Kini semua pihak memainkan caranya, ketika terjadi proses transisi kekuasaan yang seolah menjadi ruang hampa legitimasi aktor politik formal, para aktor informal mendapatkan panggungnya.

Sebagian memainkan simbol rekatan etnisitas, khususnya di Jakarta dengan nama Betawi sebagai entitas penduduk lokal. Selain itu juga dimunculkan sentimen kelompok keagamaan.

Pertarungan antar kelompok preman juga terjadi, untuk menegaskan dominasi dan memperjelas batas wilayah kekuasaan. Dibungkus secara retorik, meski kerap pula terjadi bentrok fisik.

Bandit Jalanan

Keseluruhan uraian Wilson menarik untuk dipelajari, dikaitkan pula dengan Teori Bandit Mancur Olson, yang berbicara tentang keterkaitan ekonomi dan pemerintahan.

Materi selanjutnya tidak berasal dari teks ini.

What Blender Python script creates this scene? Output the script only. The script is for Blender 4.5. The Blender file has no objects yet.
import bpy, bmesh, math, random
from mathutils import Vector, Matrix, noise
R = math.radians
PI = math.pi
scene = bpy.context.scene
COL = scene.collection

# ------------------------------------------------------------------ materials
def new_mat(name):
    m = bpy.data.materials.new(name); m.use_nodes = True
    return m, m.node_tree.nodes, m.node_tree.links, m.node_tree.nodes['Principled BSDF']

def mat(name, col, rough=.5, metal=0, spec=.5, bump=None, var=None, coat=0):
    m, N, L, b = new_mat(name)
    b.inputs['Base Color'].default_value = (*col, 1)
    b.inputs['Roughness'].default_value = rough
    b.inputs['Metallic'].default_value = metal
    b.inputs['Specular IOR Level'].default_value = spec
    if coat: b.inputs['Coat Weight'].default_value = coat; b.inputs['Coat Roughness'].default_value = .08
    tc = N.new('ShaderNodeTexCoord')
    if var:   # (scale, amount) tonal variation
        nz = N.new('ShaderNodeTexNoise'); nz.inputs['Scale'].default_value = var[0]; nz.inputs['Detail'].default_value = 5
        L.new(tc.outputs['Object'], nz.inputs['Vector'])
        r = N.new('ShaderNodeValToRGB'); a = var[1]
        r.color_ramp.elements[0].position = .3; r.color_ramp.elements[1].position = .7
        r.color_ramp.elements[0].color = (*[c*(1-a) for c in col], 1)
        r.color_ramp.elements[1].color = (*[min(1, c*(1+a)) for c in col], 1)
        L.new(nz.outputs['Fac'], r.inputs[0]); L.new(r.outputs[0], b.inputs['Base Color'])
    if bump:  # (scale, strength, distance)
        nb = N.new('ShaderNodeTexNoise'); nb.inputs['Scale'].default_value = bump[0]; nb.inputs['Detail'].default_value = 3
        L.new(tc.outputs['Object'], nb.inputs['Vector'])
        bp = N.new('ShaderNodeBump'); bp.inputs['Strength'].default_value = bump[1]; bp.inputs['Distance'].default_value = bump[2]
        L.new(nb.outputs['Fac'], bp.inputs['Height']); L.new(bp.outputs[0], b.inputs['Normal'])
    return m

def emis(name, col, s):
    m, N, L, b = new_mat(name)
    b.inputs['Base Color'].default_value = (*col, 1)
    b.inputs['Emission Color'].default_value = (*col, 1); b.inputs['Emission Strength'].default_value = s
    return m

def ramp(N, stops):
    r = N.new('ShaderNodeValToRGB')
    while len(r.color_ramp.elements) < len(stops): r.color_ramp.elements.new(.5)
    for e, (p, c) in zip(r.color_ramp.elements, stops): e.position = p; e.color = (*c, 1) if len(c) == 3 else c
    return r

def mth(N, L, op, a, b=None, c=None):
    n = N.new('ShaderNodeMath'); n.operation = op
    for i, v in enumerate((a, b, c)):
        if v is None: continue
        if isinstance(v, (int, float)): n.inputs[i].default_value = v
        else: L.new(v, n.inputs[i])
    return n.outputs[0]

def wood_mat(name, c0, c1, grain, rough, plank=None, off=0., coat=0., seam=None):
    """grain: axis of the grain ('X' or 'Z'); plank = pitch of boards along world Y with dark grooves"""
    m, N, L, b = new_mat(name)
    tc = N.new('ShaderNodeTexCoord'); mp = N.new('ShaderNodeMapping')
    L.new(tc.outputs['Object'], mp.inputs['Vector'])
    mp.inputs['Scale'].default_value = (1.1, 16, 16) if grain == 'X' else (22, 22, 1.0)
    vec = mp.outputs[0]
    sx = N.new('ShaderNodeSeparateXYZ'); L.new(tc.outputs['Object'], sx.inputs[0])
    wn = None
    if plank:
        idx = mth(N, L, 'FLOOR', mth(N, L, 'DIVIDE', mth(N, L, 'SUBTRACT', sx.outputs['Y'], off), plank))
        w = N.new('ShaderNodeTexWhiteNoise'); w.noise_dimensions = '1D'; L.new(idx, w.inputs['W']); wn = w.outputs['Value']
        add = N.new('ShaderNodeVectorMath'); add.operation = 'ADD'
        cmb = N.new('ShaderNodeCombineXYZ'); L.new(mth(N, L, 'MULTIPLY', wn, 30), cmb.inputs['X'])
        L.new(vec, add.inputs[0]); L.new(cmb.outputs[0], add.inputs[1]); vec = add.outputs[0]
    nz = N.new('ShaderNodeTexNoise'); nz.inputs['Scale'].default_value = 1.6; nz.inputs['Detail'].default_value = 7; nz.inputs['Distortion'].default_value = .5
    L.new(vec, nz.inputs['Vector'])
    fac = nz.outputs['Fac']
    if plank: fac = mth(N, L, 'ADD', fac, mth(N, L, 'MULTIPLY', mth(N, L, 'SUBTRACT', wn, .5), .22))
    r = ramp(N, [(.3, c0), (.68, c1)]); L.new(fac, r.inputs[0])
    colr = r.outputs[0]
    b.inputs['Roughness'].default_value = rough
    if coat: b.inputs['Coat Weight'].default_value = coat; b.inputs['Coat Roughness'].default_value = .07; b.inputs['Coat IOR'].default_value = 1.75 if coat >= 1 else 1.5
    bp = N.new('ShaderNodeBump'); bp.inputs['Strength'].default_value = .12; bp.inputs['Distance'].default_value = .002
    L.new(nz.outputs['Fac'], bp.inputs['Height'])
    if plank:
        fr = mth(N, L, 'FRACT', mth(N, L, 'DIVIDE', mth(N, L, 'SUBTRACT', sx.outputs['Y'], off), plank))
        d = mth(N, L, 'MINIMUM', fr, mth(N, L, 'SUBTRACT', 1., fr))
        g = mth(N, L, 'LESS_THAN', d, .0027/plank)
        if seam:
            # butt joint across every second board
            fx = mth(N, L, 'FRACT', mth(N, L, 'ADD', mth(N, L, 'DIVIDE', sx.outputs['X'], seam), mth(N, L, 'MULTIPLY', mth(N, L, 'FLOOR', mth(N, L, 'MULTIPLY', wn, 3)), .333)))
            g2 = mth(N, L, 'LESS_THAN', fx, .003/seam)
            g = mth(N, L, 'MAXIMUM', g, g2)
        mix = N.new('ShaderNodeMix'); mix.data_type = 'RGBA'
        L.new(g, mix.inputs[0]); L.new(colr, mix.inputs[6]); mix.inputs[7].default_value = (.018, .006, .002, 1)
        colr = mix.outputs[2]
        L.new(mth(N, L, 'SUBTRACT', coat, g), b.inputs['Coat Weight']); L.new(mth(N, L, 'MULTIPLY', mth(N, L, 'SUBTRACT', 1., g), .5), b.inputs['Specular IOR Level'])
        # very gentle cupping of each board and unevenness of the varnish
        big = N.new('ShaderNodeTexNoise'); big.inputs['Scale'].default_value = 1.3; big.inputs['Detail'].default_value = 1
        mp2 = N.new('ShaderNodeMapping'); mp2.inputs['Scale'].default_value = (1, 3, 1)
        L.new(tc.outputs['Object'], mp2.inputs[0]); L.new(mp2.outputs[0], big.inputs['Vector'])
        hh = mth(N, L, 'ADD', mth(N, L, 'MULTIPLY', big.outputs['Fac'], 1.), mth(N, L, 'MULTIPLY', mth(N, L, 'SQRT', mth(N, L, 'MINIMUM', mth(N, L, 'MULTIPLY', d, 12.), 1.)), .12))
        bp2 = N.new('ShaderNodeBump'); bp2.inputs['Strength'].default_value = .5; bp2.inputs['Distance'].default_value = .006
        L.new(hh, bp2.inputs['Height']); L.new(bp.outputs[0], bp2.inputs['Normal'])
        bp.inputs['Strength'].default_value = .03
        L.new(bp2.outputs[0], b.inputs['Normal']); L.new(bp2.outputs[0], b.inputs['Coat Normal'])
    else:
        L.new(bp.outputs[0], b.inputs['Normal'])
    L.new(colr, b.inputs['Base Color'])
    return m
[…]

Transformasinya dimulai dengan: (i) kategori bandit berpindah (roving bandit) -fase anarki, (ii) bandit menetap (stationary bandit) -kondisi tirani dan (iii) format demokrasi.

Meski pada akhirnya, demokrasi pun membawa cacat bawaan di dalamnya, maka para bandit tidak hilang begitu saja, mereka menjadi bagian integral dalam kehidupan sosial bernegara.

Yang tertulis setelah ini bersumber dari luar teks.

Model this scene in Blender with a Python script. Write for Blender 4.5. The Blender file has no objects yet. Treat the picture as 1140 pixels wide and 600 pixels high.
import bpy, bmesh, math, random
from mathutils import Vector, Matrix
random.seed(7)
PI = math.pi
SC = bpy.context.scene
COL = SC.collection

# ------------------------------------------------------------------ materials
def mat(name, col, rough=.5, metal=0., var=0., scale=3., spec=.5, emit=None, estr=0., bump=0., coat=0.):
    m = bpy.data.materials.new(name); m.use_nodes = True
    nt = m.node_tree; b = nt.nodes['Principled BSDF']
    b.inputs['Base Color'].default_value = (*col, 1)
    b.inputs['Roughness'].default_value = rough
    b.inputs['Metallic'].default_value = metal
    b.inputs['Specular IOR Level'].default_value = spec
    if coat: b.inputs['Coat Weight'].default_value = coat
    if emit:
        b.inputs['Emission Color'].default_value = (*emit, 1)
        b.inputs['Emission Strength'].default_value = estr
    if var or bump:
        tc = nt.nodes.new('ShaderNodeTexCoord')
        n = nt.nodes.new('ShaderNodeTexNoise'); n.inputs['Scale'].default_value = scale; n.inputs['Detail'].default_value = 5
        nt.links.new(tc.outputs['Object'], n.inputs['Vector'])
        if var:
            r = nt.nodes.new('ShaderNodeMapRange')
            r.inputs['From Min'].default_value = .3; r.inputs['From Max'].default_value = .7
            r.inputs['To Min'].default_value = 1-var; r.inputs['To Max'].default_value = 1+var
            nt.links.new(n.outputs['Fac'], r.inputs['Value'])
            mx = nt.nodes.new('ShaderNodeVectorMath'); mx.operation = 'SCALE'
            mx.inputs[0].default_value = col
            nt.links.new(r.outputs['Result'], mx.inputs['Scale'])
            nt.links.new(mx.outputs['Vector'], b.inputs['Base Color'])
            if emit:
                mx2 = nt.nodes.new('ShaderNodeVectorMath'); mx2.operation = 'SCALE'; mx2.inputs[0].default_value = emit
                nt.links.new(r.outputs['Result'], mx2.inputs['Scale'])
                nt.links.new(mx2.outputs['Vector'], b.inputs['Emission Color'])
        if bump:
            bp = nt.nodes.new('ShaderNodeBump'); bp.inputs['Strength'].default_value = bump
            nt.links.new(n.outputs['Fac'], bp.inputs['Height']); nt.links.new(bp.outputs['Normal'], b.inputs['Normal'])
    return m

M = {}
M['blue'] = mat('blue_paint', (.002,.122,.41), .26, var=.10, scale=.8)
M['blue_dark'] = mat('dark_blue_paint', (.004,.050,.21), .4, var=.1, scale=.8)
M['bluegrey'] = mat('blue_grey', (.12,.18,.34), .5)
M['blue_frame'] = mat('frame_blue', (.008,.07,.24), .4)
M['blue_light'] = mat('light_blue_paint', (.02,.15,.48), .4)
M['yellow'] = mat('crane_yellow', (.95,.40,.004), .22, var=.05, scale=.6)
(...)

Satu hal yang pasti, para bandit jalanan memainkan sisi kelam karakter jalanan juga dapat dimaknai secara berbeda, yakni mereka menjadi wajah dari elemen publik yang tercecer.

Ketimpangan yang menganga membuat kerja dengan otot lebih dominan dibanding otak. Karena itu menjadi anggota serta bagian dari kelompok organisasi preman, justru merupakan harapan untuk bisa mempertahankan kehidupan.

Pada sisi yang lain, secara ironi preman berdasi memainkan sisi terang para pengambil kebijakan yang mematok jatah dari anggaran bantuan sosial, mematutkan diri dengan gelar akademik kehormatan, serta seperangkat aturan pelindung diri atas kritik publik.

Perbedaan di antara kedua jenis bandit ini terbilang tipis, yang satu hidup dari ancaman fisik, sementara jenis yang lain menghidupi dirinya dari akses besarnya pada pintu kebijakan. 

Setali tiga uang, kita memang dikepung para preman terorganisir!